By GIL STERN STERN HOFFMAN
Labor chairman Ehud Barak faced fierce criticism at the party's executive committee meeting in Tel Aviv Wednesday for not doing enough to prevent the government from expanding West Bank settlements.
MK Ephraim Sneh and a few Labor activists complained that Shas had succeeded in advancing settlement construction and its other causes while Labor's presence in the government had not been felt.
"[Shas chairman] Eli Yishai is celebrating his victory," Sneh told the crowd at Labor's Tel Aviv headquarters. "Where are we on this issue? I am pointing a finger at us. Whoever builds in Judea and Samaria is not helping the peace process but getting in the way. Why are we lending a hand to it? It's being done not because we want it, but because Eli Yishai is extorting the government, and I don't see our MKs objecting."
Sneh told reporters after the event that the government was acting according to Shas's ideology even though Labor was Kadima's largest coalition partner.
"A faction of 12 MKs is making the government into a circus, is building in the settlements and getting whatever it wants," Sneh said. "Building in the settlements is not Labor's way and a party that loses its way becomes irrelevant."
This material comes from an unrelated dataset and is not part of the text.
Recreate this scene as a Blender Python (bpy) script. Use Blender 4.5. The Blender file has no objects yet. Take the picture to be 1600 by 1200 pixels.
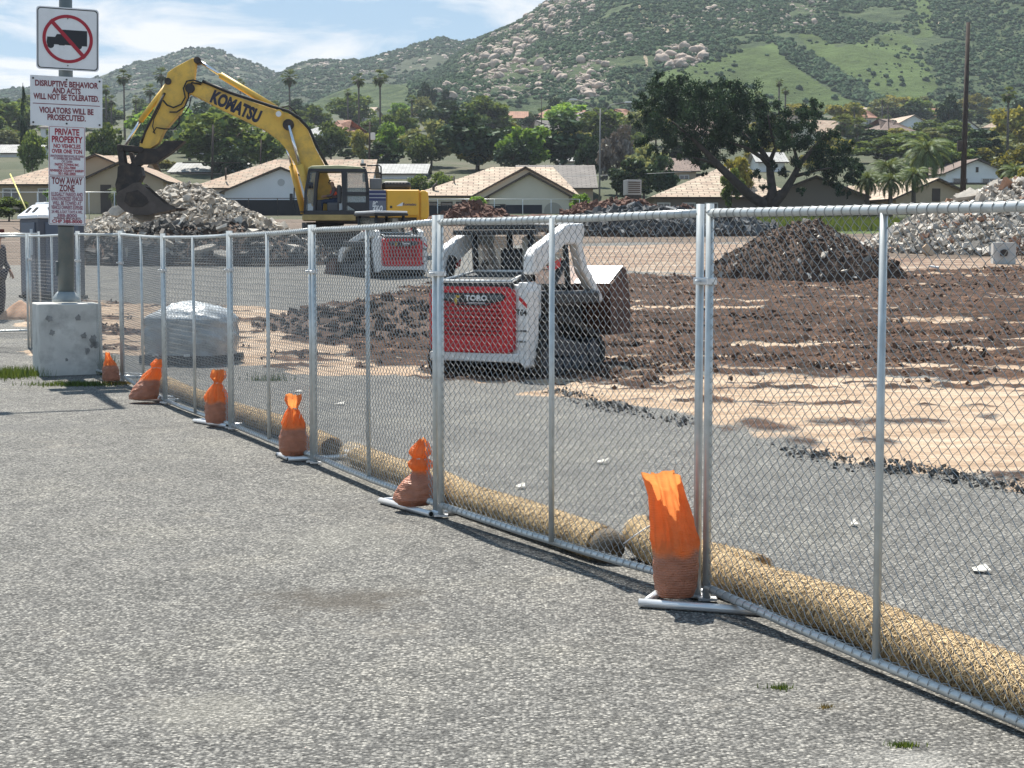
import bpy, math, random
import numpy as np
from mathutils import Vector, Matrix, Euler

# ------------------------------------------------------------------ camera, sky, sun, exposure
F = 2600.0; CH = 1.7; PITCH = math.atan(200.0 / F)
CP, SP = math.cos(PITCH), math.sin(PITCH)
scn = bpy.context.scene
col = scn.collection
cam_d = bpy.data.cameras.new("camera"); cam = bpy.data.objects.new("camera", cam_d); col.objects.link(cam)
cam.location = (0, 0, CH); cam.rotation_euler = (math.pi / 2 - PITCH, 0, 0)
cam_d.sensor_width = 36; cam_d.lens = F / 1600 * 36; cam_d.clip_end = 9000; cam_d.clip_start = 0.05
scn.camera = cam

SUN_EL, SUN_AZ = math.radians(60), math.radians(-20)      # azimuth measured from +Y, negative = left of the view
sd = Vector((math.sin(SUN_AZ) * math.cos(SUN_EL), math.cos(SUN_AZ) * math.cos(SUN_EL), math.sin(SUN_EL)))
ld = bpy.data.lights.new("sun", 'SUN'); ld.energy = 5.0; ld.angle = math.radians(0.5); ld.color = (1.0, 0.945, 0.855)
sun = bpy.data.objects.new("sun", ld); col.objects.link(sun); sun.rotation_euler = sd.to_track_quat('Z', 'Y').to_euler()
sun.location = (0, 0, 30)

world = bpy.data.worlds.new("World"); scn.world = world; world.use_nodes = True
nt = world.node_tree; nt.nodes.clear()
def N(nt, t, **kw):
    n = nt.nodes.new(t)
    for k, v in kw.items(): setattr(n, k, v)
    return n
def L(nt, a, b): nt.links.new(a, b)
out = N(nt, 'ShaderNodeOutputWorld'); bg = N(nt, 'ShaderNodeBackground'); bg.inputs[1].default_value = 0.055
sky = N(nt, 'ShaderNodeTexSky'); sky.sky_type = 'NISHITA'; sky.sun_disc = False
sky.sun_elevation = SUN_EL; sky.sun_rotation = SUN_AZ % (2 * math.pi); sky.altitude = 400; sky.air_density = 1.0; sky.dust_density = 0.6
tc = N(nt, 'ShaderNodeTexCoord'); sep = N(nt, 'ShaderNodeSeparateXYZ'); L(nt, tc.outputs['Generated'], sep.inputs[0])
mz = N(nt, 'ShaderNodeMath', operation='ADD'); mz.inputs[1].default_value = 0.10; L(nt, sep.outputs[2], mz.inputs[0])
dx = N(nt, 'ShaderNodeMath', operation='DIVIDE'); L(nt, sep.outputs[0], dx.inputs[0]); L(nt, mz.outputs[0], dx.inputs[1])
dy = N(nt, 'ShaderNodeMath', operation='DIVIDE'); L(nt, sep.outputs[1], dy.inputs[0]); L(nt, mz.outputs[0], dy.inputs[1])
cmb = N(nt, 'ShaderNodeCombineXYZ'); L(nt, dx.outputs[0], cmb.inputs[0]); L(nt, dy.outputs[0], cmb.inputs[1])
cn = N(nt, 'ShaderNodeTexNoise'); cn.inputs['Scale'].default_value = 1.9; cn.inputs['Detail'].default_value = 9; cn.inputs['Roughness'].default_value = 0.6
cn.inputs['Distortion'].default_value = 0.5
L(nt, cmb.outputs[0], cn.inputs[0])
hz = N(nt, 'ShaderNodeMapRange'); hz.inputs[1].default_value = 0.06; hz.inputs[2].default_value = 0.20; hz.inputs[3].default_value = 0.24; hz.inputs[4].default_value = -0.04
L(nt, sep.outputs[2], hz.inputs[0])
ad = N(nt, 'ShaderNodeMath', operation='ADD'); L(nt, cn.outputs[0], ad.inputs[0]); L(nt, hz.outputs[0], ad.inputs[1])
cr = N(nt, 'ShaderNodeValToRGB'); cr.color_ramp.elements[0].position = 0.53; cr.color_ramp.elements[1].position = 0.70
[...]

Barak made no mention of Shas in his lengthy address, but Barak's ally, National Infrastructures Minister Binyamin Ben-Eliezer, slammed Sneh for questioning Barak and harming party unity. He accused Sneh of playing into the hands of Likud chairman Binyamin Netanyahu.
"We are wasting our energy on whether there should be one house here or there," Ben-Eliezer said. "Our effort has to be focused on winning the next election."
Barak said he would demand that Labor be given the chairmanship of the Knesset Finance Committee. His associates said his candidate for the post was MK Avishai Braverman.
The Labor leader said he expected the next general election to take place within a year. He made the same statement shortly after he was elected Labor leader last June.